Just wondering (a) if these quotes seem reasonable, and (b) if I can shortcut any of this?

 

For example: the "working drawings consisting of further junction details and setting out information. We will also produce an indicative small power/ M&E plan for pricing purposes". Do I need these? What are 'junction details'? I have the "Proposed floor plans" from a previous stage, which have some details (but no dimensions).
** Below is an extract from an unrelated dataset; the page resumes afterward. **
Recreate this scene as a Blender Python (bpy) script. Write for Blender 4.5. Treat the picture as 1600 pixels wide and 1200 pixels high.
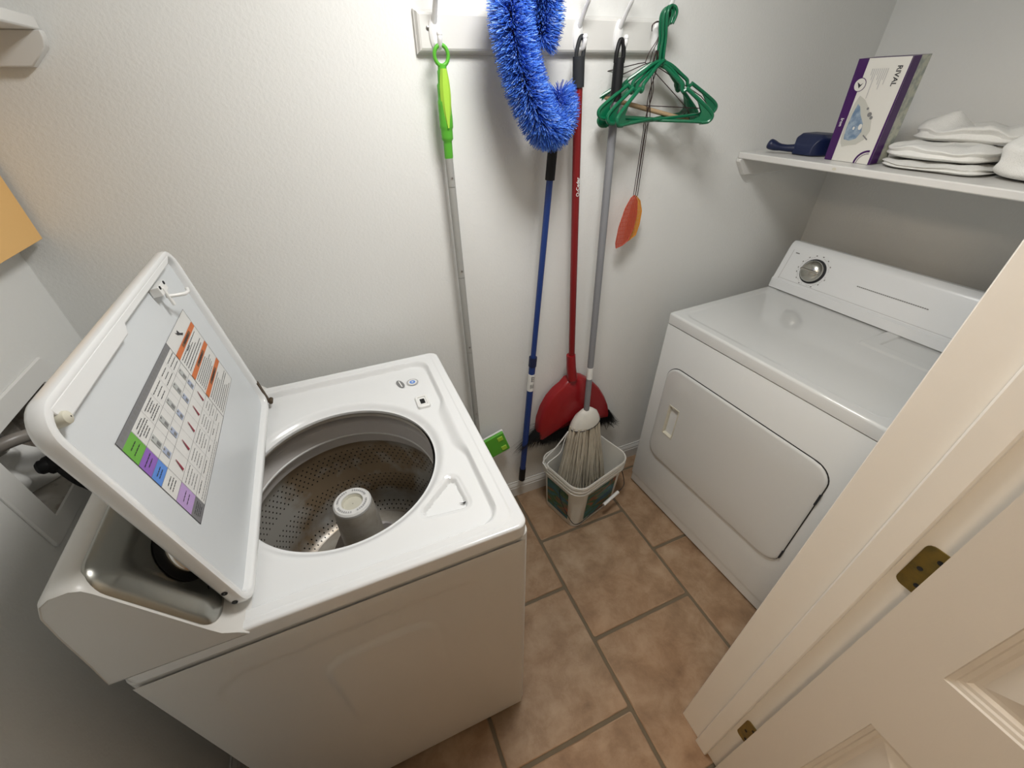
import bpy, bmesh, math, random
from math import sin, cos, pi, radians, sqrt, hypot, atan2
from mathutils import Vector, Matrix, Euler
random.seed(7)
S = bpy.context.scene
for o in list(bpy.data.objects): bpy.data.objects.remove(o, do_unlink=True)

# ------------------------------------------------------------------ camera
cam = bpy.data.cameras.new('camera'); camo = bpy.data.objects.new('camera', cam); S.collection.objects.link(camo)
cam.sensor_fit = 'HORIZONTAL'; cam.sensor_width = 36.0
cam.lens = 642.7213 / 1600 * 36; cam.shift_x = 9.82 / 1600; cam.shift_y = 10.34 / 1600
cam.clip_start = 0.02
R = Matrix(((0.92285046, -0.38488274, -0.01457062), (0.24007027, 0.54522087, 0.80318147), (-0.30118648, -0.74471436, 0.59555624)))
M = R.transposed().to_4x4(); M.translation = Vector((0, -1.18163, 1.57261)); camo.matrix_world = M
S.camera = camo
# ------------------------------------------------------------------ world and exposure
W = bpy.data.worlds.new('world'); S.world = W; W.use_nodes = True
W.node_tree.nodes['Background'].inputs[0].default_value = (1.0, 0.9, 0.8, 1); W.node_tree.nodes['Background'].inputs[1].default_value = 0.05
S.view_settings.view_transform = 'Standard'; S.view_settings.look = 'None'; S.view_settings.gamma = 1.0
S.view_settings.use_curve_mapping = False
S.view_settings.exposure = 0.13
LAMP = (0.42, -0.56, 2.12)        # laundry room ceiling lamp, built below as a glass dome
LAMP_E = 40.0
HALL = (-1.15, -1.60, 2.2); HALL_E = 49.0

# ------------------------------------------------------------------ materials
def mat(name, col, rough=0.5, metal=0.0, bump=None, mott=None, spec=0.5, coat=0.0, alpha=None, emit=None, trans=0.0, sss=0.0):
    m = bpy.data.materials.new(name); m.use_nodes = True; nt = m.node_tree; b = nt.nodes['Principled BSDF']
    b.inputs['Base Color'].default_value = (*col, 1); b.inputs['Roughness'].default_value = rough; b.inputs['Metallic'].default_value = metal
    b.inputs['Specular IOR Level'].default_value = spec; b.inputs['Coat Weight'].default_value = coat
    b.inputs['Transmission Weight'].default_value = trans
    if alpha is not None: b.inputs['Alpha'].default_value = alpha
    if emit: b.inputs['Emission Color'].default_value = (*emit[0], 1); b.inputs['Emission Strength'].default_value = emit[1]
    tc = nt.nodes.new('ShaderNodeTexCoord')
    if bump:
        n = nt.nodes.new('ShaderNodeTexNoise'); n.inputs['Scale'].default_value = bump[0]; n.inputs['Detail'].default_value = 3
        bp = nt.nodes.new('ShaderNodeBump'); bp.inputs['Strength'].default_value = bump[1]; bp.inputs['Distance'].default_value = bump[2]
        nt.links.new(tc.outputs['Object'], n.inputs['Vector']); nt.links.new(n.outputs['Fac'], bp.inputs['Height']); nt.links.new(bp.outputs['Normal'], b.inputs['Normal'])
    if mott:   # (scale, colour2, lo, hi)
        n = nt.nodes.new('ShaderNodeTexNoise'); n.inputs['Scale'].default_value = mott[0]; n.inputs['Detail'].default_value = 6; n.inputs['Roughness'].default_value = 0.6
        r = nt.nodes.new('ShaderNodeMapRange'); r.inputs[1].default_value = mott[2]; r.inputs[2].default_value = mott[3]
        mx = nt.nodes.new('ShaderNodeMix'); mx.data_type = 'RGBA'
        mx.inputs[6].default_value = (*col, 1); mx.inputs[7].default_value = (*mott[1], 1)
        nt.links.new(tc.outputs['Object'], n.inputs['Vector']); nt.links.new(n.outputs['Fac'], r.inputs[0]); nt.links.new(r.outputs[0], mx.inputs[0]); nt.links.new(mx.outputs[2], b.inputs['Base Color'])
    return m

WALLC = (0.79, 0.795, 0.775)
m_wall = mat('painted_drywall', WALLC, 0.75, bump=(170, 0.35, 0.0022))
m_ceil = mat('ceiling_paint', (0.75, 0.75, 0.73), 0.9)
m_trim = mat('trim_paint', (0.69, 0.685, 0.66), 0.35, bump=(60, 0.08, 0.002))
m_jamb = mat('door_frame_paint', (0.77, 0.735, 0.67), 0.32, bump=(35, 0.12, 0.003))
m_door = mat('door_paint', (0.66, 0.625, 0.565), 0.42, bump=(220, 0.12, 0.001))
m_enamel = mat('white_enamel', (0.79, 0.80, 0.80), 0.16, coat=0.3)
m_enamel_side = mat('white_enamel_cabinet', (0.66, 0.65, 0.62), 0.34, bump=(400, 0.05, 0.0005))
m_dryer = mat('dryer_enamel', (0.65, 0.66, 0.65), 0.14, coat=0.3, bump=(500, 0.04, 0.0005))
m_dryer_con = mat('dryer_console_plastic', (0.74, 0.76, 0.77), 0.25)
m_lid_in = mat('lid_inner_enamel', (0.66, 0.69, 0.71), 0.3)
m_steel = mat('brushed_stainless', (0.33, 0.325, 0.295), 0.24, metal=1.0, bump=(300, 0.03, 0.0005))
m_chrome = mat('chrome', (0.75, 0.74, 0.72), 0.12, metal=1.0)
m_nickel = mat('satin_knob', (0.50, 0.49, 0.45), 0.25, metal=1.0)
m_black = mat('black_plastic', (0.010, 0.010, 0.011), 0.5, spec=0.25)
m_dark = mat('dark_gap', (0.015, 0.013, 0.012), 0.9)
m_grey = mat('grey_plastic', (0.30, 0.30, 0.30), 0.5)
m_dgrey = mat('charcoal_plastic', (0.028, 0.030, 0.033), 0.6, spec=0.2)
m_ring = mat('balance_ring_plastic', (0.62, 0.595, 0.58), 0.35)
m_ring2 = mat('tub_ring_plastic', (0.64, 0.60, 0.53), 0.5)
m_agit = mat('agitator_plastic', (0.55, 0.52, 0.46), 0.45, mott=(30, (0.44, 0.39, 0.32), 0.4, 0.7))
m_white = mat('white_plastic', (0.78, 0.78, 0.76), 0.3)
m_cream = mat('aged_plastic', (0.62, 0.60, 0.50), 0.5)
m_brass = mat('brass', (0.30, 0.22, 0.06), 0.4, metal=0.8, mott=(40, (0.18, 0.15, 0.06), 0.4, 0.7))
m_hook = mat('white_hook_enamel', (0.82, 0.82, 0.82), 0.18, coat=0.3)
m_screw = mat('screw_steel', (0.35, 0.34, 0.33), 0.35, metal=1.0)
m_green = mat('lime_plastic', (0.10, 0.42, 0.035), 0.35)
m_lime = mat('soft_lime_grip', (0.40, 0.68, 0.06), 0.45)
m_alu = mat('painted_aluminium', (0.36, 0.36, 0.34), 0.45)
m_blue = mat('blue_pole', (0.010, 0.038, 0.19), 0.35)
m_navy = mat('navy_plastic', (0.005, 0.012, 0.055), 0.4)
m_red = mat('red_plastic', (0.27, 0.008, 0.012), 0.3)
m_redpole = mat('red_pole', (0.20, 0.007, 0.009), 0.3)
m_hgreen = mat('green_hanger_plastic', (0.004, 0.125, 0.055), 0.28)
m_wire = mat('dark_wire', (0.05, 0.03, 0.03), 0.4, metal=0.6)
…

If the 'small power/M&E' plan refers to electrical and plumbing stuff, this should be quite simple as it will just be moving one radiator, one mains socket, and adding a light fitting.
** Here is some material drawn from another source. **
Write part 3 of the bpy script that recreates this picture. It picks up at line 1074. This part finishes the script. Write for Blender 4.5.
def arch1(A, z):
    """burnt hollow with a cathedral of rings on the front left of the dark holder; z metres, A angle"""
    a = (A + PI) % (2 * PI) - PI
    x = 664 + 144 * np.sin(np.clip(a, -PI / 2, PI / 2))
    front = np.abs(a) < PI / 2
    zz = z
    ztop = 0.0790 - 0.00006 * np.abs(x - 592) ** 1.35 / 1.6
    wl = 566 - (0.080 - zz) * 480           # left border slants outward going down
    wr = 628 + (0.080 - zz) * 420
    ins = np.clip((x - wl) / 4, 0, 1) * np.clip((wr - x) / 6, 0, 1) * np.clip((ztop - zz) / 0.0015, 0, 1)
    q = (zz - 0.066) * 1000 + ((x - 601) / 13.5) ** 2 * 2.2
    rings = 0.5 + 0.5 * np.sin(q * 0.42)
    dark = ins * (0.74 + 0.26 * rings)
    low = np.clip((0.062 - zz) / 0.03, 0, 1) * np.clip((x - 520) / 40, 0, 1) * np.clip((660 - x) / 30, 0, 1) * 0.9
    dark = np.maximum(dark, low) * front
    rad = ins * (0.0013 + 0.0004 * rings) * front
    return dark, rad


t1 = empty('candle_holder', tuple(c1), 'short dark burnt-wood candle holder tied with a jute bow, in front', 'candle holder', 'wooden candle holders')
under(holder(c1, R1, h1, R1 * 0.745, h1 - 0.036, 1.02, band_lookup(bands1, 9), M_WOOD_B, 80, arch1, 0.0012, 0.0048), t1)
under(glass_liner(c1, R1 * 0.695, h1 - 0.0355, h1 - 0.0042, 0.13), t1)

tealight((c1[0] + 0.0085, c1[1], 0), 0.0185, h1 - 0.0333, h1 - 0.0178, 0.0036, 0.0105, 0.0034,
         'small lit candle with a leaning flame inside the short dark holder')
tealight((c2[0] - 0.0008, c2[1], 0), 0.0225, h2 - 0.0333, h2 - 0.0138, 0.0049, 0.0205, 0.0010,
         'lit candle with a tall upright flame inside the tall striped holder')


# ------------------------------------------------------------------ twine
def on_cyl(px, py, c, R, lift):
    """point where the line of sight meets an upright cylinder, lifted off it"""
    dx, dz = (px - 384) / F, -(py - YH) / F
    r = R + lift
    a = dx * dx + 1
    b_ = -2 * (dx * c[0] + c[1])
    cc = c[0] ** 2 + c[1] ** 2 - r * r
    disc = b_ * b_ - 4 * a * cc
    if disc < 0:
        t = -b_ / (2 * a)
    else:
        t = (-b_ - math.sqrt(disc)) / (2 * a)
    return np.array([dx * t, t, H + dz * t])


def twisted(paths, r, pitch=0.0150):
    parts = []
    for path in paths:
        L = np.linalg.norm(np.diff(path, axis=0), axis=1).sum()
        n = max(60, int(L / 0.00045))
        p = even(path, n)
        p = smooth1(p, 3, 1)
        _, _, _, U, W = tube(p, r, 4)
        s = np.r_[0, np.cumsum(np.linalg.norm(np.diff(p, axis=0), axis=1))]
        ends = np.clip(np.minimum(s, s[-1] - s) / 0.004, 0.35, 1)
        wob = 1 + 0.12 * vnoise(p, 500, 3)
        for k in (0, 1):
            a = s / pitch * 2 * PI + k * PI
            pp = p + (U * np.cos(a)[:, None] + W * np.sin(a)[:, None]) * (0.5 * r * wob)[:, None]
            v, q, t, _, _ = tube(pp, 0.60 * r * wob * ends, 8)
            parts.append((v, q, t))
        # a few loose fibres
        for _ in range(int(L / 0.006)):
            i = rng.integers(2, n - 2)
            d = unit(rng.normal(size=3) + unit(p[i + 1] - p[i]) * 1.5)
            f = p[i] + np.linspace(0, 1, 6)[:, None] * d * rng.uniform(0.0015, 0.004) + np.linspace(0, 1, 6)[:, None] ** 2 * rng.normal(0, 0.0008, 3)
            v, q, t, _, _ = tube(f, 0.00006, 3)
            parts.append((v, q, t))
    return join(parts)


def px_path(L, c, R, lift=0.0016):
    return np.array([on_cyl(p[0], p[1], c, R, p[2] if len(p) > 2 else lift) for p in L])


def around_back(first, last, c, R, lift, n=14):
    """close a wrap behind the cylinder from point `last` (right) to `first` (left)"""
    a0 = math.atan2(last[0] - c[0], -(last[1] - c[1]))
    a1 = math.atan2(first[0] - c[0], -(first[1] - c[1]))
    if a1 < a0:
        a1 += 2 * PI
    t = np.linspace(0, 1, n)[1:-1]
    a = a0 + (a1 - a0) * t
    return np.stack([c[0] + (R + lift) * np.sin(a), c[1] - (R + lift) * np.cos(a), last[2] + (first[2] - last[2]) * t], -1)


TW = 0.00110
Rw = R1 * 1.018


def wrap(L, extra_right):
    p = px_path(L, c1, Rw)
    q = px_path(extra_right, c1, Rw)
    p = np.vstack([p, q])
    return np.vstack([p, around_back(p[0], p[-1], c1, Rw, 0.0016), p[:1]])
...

And "Tendering to an agreed list of contractors." - is this anything more than sending out the plans to a few builders and getting quotes? £2,950 + VAT sounds a bit steep for that... Is it a skilled job, or one I could essay myself?
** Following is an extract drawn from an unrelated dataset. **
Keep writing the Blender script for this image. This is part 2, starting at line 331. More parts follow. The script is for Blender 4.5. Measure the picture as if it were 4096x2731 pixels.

Not quite sure what the 'contract administrator' piece is all about, nor how much it is likely to cost. .

I did email the architect asking these questions, but they replied to 'phone them and talk it over. But before I do that, I'd like to be a little more confident as to what I'm talking about...

Any advice gratefully received! 

Posted

Another option is to discuss with a very experienced builder at this stage.

 

It's a different way of working, through discussion rather than a linear process.

 

To my way of thinking, the building control drawings should be working drawings by default, ie not just generic statements. The builder may also have practical methods for the process.

 

But.... how good is the builder? How good is the Architect? We don't know.

 

 

 

 

Posted

It sounds like you're being quoted for the gold standard when you don't really need that. You will need a good builder though and the bad ones won't follow super specific drawing details anyway so whats the point. An architect who quoted mine allowed for a plan for electrics. Not needed in my case I'm quite comfortable marking a drawing up with what I want and where. 

Posted (edited)

The architect's quote includes

1 hour ago, Gabriel the Toad said:

Health and Safety CDM Principal Designer role -

but does not seem to include the Bldg Regs/Bldg Safety Act Principal Designer role. So you or your contractor could end up being deemed to be the PD. See @flanagaj's recent topic re the same issue.

 

Edit: Cannot find @flanagaj's topic, though I think it came up earlier today.

Edited by Redbeard
Posted

Bundle up these fees and use that to bolster your actual build budget with the best General Builder you can find.

 

They'll have a good electrician and a good plumber, and you'll get a good enough "M&E" experience with those guys being promised the work. It's not rocket science to add a few circuits for electrics, and run some extra pipes off existing for plumbing, tbh.

 

Builder should become Principal Contractor, and be responsible for CDM2015 (if it becomes applicable) and the architect can remain as PD and just provide hourly paid support in isolation, if so needed.